Late one evening, after Hammon locked his studio, burglars took a crowbar to the back door. They rummaged through the drawers and stole everything they thought they could sell for money.

“When you walk in and you see that, your first impact is disbelief,” Hammon said. “It’s extremely frustrating because everything you need to make a living, or your personal belongings, have been vandalized and you’ve been violated.”

Prosecuting Attorney Bruce Pickett said he understands that feeling. His home was broken into in 2007. It was his children who first went inside and discovered their home had been trashed and their items had been stolen.

Pickett said it is difficult to ever regain a sense of security.

“You certainly feel violated at that moment,” Pickett said. “(There’s) a sense of loss, a loss of innocence and protection. Just a few months ago, we were coming home from (being) out of town and one of my kids turned and said, ‘Oh do you think our home was burglarized again?’ And it’s been six years since it happened.”

Pickett said the real cost to burglaries isn’t just the monetary value.

“These crimes are so hurtful to the community,” he said. “You continue to have that loss of security in your own home.”

Pickett said he now has a security system in place, something Jeff Edwards with the Bonneville County Sheriff’s Office said may be one of the best deterrents.

Edwards said an audible alarm will likely reduce the amount of items that are taken from a home if the alarm is loud enough. He said it not only alerts the neighbors, it also is too difficult for a burglar to stay in the home long.

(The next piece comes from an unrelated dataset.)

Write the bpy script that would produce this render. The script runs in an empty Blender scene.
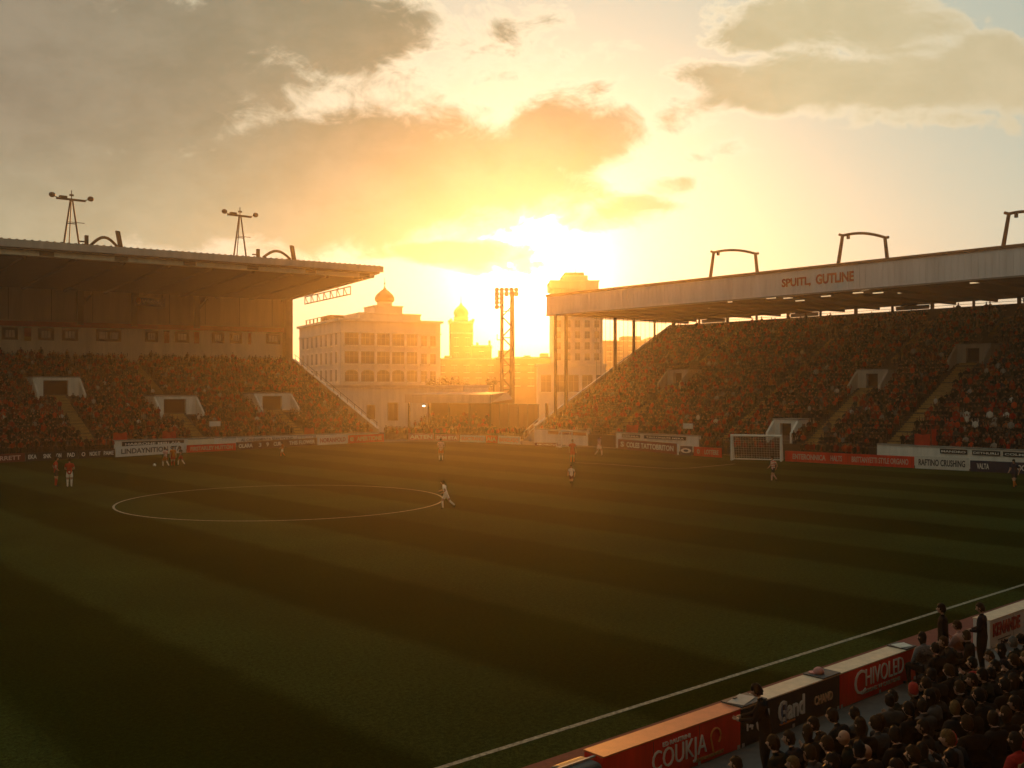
import bpy, bmesh, math, random
import numpy as np
from mathutils import Vector, Matrix
random.seed(7); rng = np.random.default_rng(11)
sc = bpy.context.scene
col = sc.collection
PI = math.pi

# ------------------------------------------------------------------ camera
CAMH = 7.0; F = 1000.0
cam_d = bpy.data.cameras.new('camera'); cam = bpy.data.objects.new('camera', cam_d); col.objects.link(cam)
cam.location = (0, 0, CAMH); cam.rotation_euler = (PI/2, 0, 0)
cam_d.sensor_width = 36; cam_d.lens = 36*F/1024
cam_d.shift_y = 6.0/1024.0            # horizon at image row 390
cam_d.clip_start = .1; cam_d.clip_end = 6000
sc.camera = cam

def ground(px, py, z=0.0):
    Y = (CAMH-z)*F/(py-390.0)
    return Vector(((px-512)/F*Y, Y, z))
def at(px, py, Y):
    return Vector(((px-512)/F*Y, Y, CAMH+(390-py)/F*Y))
def proj(p):
    return 512+F*p[0]/p[1], 390-F*(p[2]-CAMH)/p[1]

# ------------------------------------------------------------------ materials
def new_mat(name):
    m = bpy.data.materials.new(name); m.use_nodes = True
    nt = m.node_tree; b = nt.nodes['Principled BSDF']
    return m, nt, b
MATS = {}
def mat(name, c, rough=.7, var=.25, scale=3.0, metal=0.0, spec=.3, bump=0.0, emit=None, streak=False):
    if name in MATS: return MATS[name]
    m, nt, b = new_mat(name); N = nt.nodes; L = nt.links
    b.inputs['Roughness'].default_value = rough; b.inputs['Metallic'].default_value = metal
    b.inputs['Specular IOR Level'].default_value = spec
    tc = N.new('ShaderNodeTexCoord'); mp = N.new('ShaderNodeMapping'); L.new(tc.outputs['Object'], mp.inputs[0])
    if streak: mp.inputs['Scale'].default_value = (1, 1, .12)
    no = N.new('ShaderNodeTexNoise'); no.inputs['Scale'].default_value = scale; no.inputs['Detail'].default_value = 7
    no.inputs['Roughness'].default_value = .65
    L.new(mp.outputs[0], no.inputs['Vector'])
    r = N.new('ShaderNodeValToRGB'); r.color_ramp.elements[0].position = .3; r.color_ramp.elements[1].position = .7
    lo = [x*(1-var) for x in c]; hi = [min(1, x*(1+var*.6)) for x in c]
    r.color_ramp.elements[0].color = (*lo, 1); r.color_ramp.elements[1].color = (*hi, 1)
    L.new(no.outputs['Fac'], r.inputs[0]); L.new(r.outputs[0], b.inputs['Base Color'])
    if bump:
        bp = N.new('ShaderNodeBump'); bp.inputs['Strength'].default_value = bump; bp.inputs['Distance'].default_value = .02
        L.new(no.outputs['Fac'], bp.inputs['Height']); L.new(bp.outputs[0], b.inputs['Normal'])
    if emit:
        b.inputs['Emission Color'].default_value = (*emit[0], 1); b.inputs['Emission Strength'].default_value = emit[1]
    MATS[name] = m
    return m
def attr_mat(name, attr='Col', rough=.85):
    m, nt, b = new_mat(name); N = nt.nodes
    a = N.new('ShaderNodeAttribute'); a.attribute_name = attr
    nt.links.new(a.outputs['Color'], b.inputs['Base Color']); b.inputs['Roughness'].default_value = rough
    b.inputs['Specular IOR Level'].default_value = .15
    return m
CROWD = attr_mat('crowd_cloth')

concrete = mat('concrete', (.34, .32, .29), .9, .35, 1.5, bump=.3, streak=True)
white_wall = mat('white_painted_wall', (.78, .74, .68), .8, .22, 1.2, streak=True)
cream_wall = mat('cream_painted_wall', (.82, .70, .53), .85, .2, .8, streak=True)
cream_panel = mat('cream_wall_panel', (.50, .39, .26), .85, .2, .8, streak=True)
red_beam = mat('red_painted_steel', (.50, .04, .02), .6, .25, 2)
dark_steel = mat('dark_steel', (.06, .05, .045), .55, .3, 3, metal=.4)
grey_fascia = mat('grey_metal_fascia', (.42, .40, .38), .6, .2, 1.2, streak=True)
pale_fascia = mat('pale_metal_fascia', (.72, .69, .73), .6, .18, 1.0, streak=True)
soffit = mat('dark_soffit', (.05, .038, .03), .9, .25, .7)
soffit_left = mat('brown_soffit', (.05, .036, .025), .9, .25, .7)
roof_sheet = mat('roof_sheet', (.17, .14, .11), .6, .3, 2)
terrace_m = mat('terrace_concrete', (.09, .075, .065), .9, .35, 1.2)
aisle_m = mat('gold_lit_concrete', (.36, .24, .10), .9, .3, 2)  # golden light on the stairs is put into the concrete colour
nosing_m = mat('yellow_nosing', (.65, .42, .10), .8, .3, 6)
passage_shade = mat('painted_passage_shade', (.012, .010, .009), .95, .2, 2)
glass_m = mat('window_glass', (.09, .07, .055), .4, .4, .6, spec=.35)
paint_white = mat('white_line_paint', (.26, .26, .20), .95, .75, 9)
white_gloss = mat('white_gloss_paint', (.8, .8, .78), .35, .08, 4)
text_white = mat('white_lettering', (.78, .76, .72), .6, .1, 6)
text_red = mat('red_lettering', (.36, .04, .025), .6, .25, 9)
text_dark = mat('dark_lettering', (.03, .03, .045), .6, .2, 9)
text_orange = mat('orange_lettering', (.75, .27, .08), .6, .2, 9)
red_board = mat('red_board', (.74, .032, .012), .5, .30, 2.2, streak=True)
darkred_board = mat('dark_red_board', (.16, .02, .012), .5, .2, 3)
black_board = mat('black_board', (.012, .012, .014), .45, .5, 2.5, streak=True)
navy_board = mat('navy_board', (.02, .025, .06), .5, .3, 3)
white_board = mat('white_board', (.66, .63, .60), .55, .15, 3)
pink_board = mat('faded_pink_board', (.55, .25, .2), .6, .3, 2)
cap_skylit_cream = mat('skylit_cream_cap', (.66, .50, .34), .6, .2, 4)  # sky light on the board tops is put into this cream
cap_skylit_orange = mat('skylit_orange_cap', (.62, .16, .05), .55, .15, 4)  # same for the red board: skylit top painted orange
cap_dark = mat('dark_board_cap', (.05, .05, .05), .6, .3, 4)

# ------------------------------------------------------------------ mesh builder
class MB:
    def __init__(s): s.v = []; s.f = []; s.m = []; s.mats = []
    def mi(s, m):
        if m not in s.mats: s.mats.append(m)
        return s.mats.index(m)
    def add(s, vs, fs, m):
        o = len(s.v); s.v += [tuple(v) for v in vs]; k = s.mi(m)
        for f in fs: s.f.append([i+o for i in f]); s.m.append(k)
        return s
    def box(s, x0, x1, y0, y1, z0, z1, m):
        return s.hexa([(x0,y0,z0),(x1,y0,z0),(x1,y1,z0),(x0,y1,z0),(x0,y0,z1),(x1,y0,z1),(x1,y1,z1),(x0,y1,z1)], m)
    def hexa(s, p, m):
        return s.add(p, [(0,3,2,1),(4,5,6,7),(0,1,5,4),(1,2,6,5),(2,3,7,6),(3,0,4,7)], m)
    def quad(s, a, b, c, d, m): return s.add([a,b,c,d], [(0,1,2,3)], m)
    def prism(s, poly, axis, a, b, m):
        """poly of 2D points extruded along axis ('x': poly is (y,z); 'y': (x,z); 'z': (x,y))"""
        n = len(poly)
        def P(p, t): return (t,p[0],p[1]) if axis == 'x' else ((p[0],t,p[1]) if axis == 'y' else (p[0],p[1],t))
        vs = [P(p, a) for p in poly]+[P(p, b) for p in poly]
        fs = [tuple(range(n))[::-1], tuple(range(n, 2*n))]+[(i,(i+1)%n,(i+1)%n+n,i+n) for i in range(n)]
        return s.add(vs, fs, m)
    def tube(s, pts, r, m, n=8, cap=True):
        pts = [Vector(p) for p in pts]; K = len(pts)
        rs = r if isinstance(r, (list, tuple)) else [r]*K
        vs = []; up = Vector((0,0,1))
        for i, p in enumerate(pts):
            d = (pts[min(i+1,K-1)]-pts[max(i-1,0)]).normalized()
            a = d.cross(up)
            if a.length < 1e-3: a = d.cross(Vector((1,0,0)))
            a.normalize(); b = d.cross(a)
            for k in range(n):
                t = 2*PI*k/n; vs.append(p+(a*math.cos(t)+b*math.sin(t))*rs[i])
        fs = [(i*n+k, i*n+(k+1)%n, (i+1)*n+(k+1)%n, (i+1)*n+k) for i in range(K-1) for k in range(n)]
        if cap: fs += [tuple(range(n))[::-1], tuple(range((K-1)*n, K*n))]
        return s.add(vs, fs, m)
    def lathe(s, prof, m, c=(0,0), n=16):
        vs = []; 
        for r, z in prof:
            for k in range(n):
                t = 2*PI*k/n; vs.append((c[0]+r*math.cos(t), c[1]+r*math.sin(t), z))
        K = len(prof)
        fs = [(i*n+k, i*n+(k+1)%n, (i+1)*n+(k+1)%n, (i+1)*n+k) for i in range(K-1) for k in range(n)]
        fs += [tuple(range(n))[::-1], tuple(range((K-1)*n, K*n))]
        return s.add(vs, fs, m)
    def sphere(s, c, r, m, n=12, k=8):
        r = r if isinstance(r, (tuple, list)) else (r, r, r)
        vs = [(c[0],c[1],c[2]+r[2])]
        for i in range(1, k):
            a = PI*i/k
            for j in range(n):
                t = 2*PI*j/n; vs.append((c[0]+r[0]*math.sin(a)*math.cos(t), c[1]+r[1]*math.sin(a)*math.sin(t), c[2]+r[2]*math.cos(a)))
        vs.append((c[0],c[1],c[2]-r[2])); fs = []
        for j in range(n): fs.append((0, 1+j, 1+(j+1)%n))
        for i in range(k-2):
            for j in range(n):
                a = 1+i*n; fs.append((a+j, a+n+j, a+n+(j+1)%n, a+(j+1)%n))
        last = len(vs)-1; a = 1+(k-2)*n
        for j in range(n): fs.append((last, a+(j+1)%n, a+j))
        return s.add(vs, fs, m)
    def mesh(s, name, smooth=False):
        me = bpy.data.meshes.new(name); me.from_pydata(s.v, [], s.f)
        for m in s.mats: me.materials.append(m)
        me.polygons.foreach_set('material_index', s.m)
        if smooth: me.polygons.foreach_set('use_smooth', [True]*len(s.f))
        me.update(); return me
    def obj(s, name, parent=None, smooth=False, loc=None, rz=0):
        o = bpy.data.objects.new(name, s.mesh(name, smooth)); col.objects.link(o)
        if parent: o.parent = parent
        if loc is not None: o.location = loc; o.rotation_euler.z = rz
        return o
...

Mark Dinkel, an Idaho Falls resident who had his home broken into on Halloween, said he doesn’t know if he’ll feel like his home is ever safe again.

“I go to work all day wondering what I’m going to come home to when I get off,” Dinkel said. “You don’t know what’s happening at the house. It gives you a bad feeling. You feel violated.”

The man Dinkel believes robbed his home is now behind bars awaiting court proceedings.

Although Dinkel was able to get back some of his items, the most valuable ones will never be returned, such as the jewelry that once belonged to his father.

“It’s getting easier,” he said. “Had they not caught him, I’d probably still be a little more on edge. I’m assuming he cares nothing of what me or the other some 30 people (victims) have gone through.”

For Hammon, he’ll never know what happened to his camera equipment. The suspects that broke into his studio were never caught and his items were never recovered. He said he is still trying to replace some of the equipment he needs to run his business. In the meantime, Hammon said he has moved his storefront to a home location and installed an alarm system.

Now, he teachers other photographers about the importance of being more guarded.

“We don’t advertise on our cars,” he said. “I don’t want people to know where I live with the equipment I have. What that says is, ‘Come steal my cameras.'”

Hammon said even now and even with an alarm system, he worries it will happen again.

“You hear noises in the middle of the night, and you get up and check because you never know,” he said.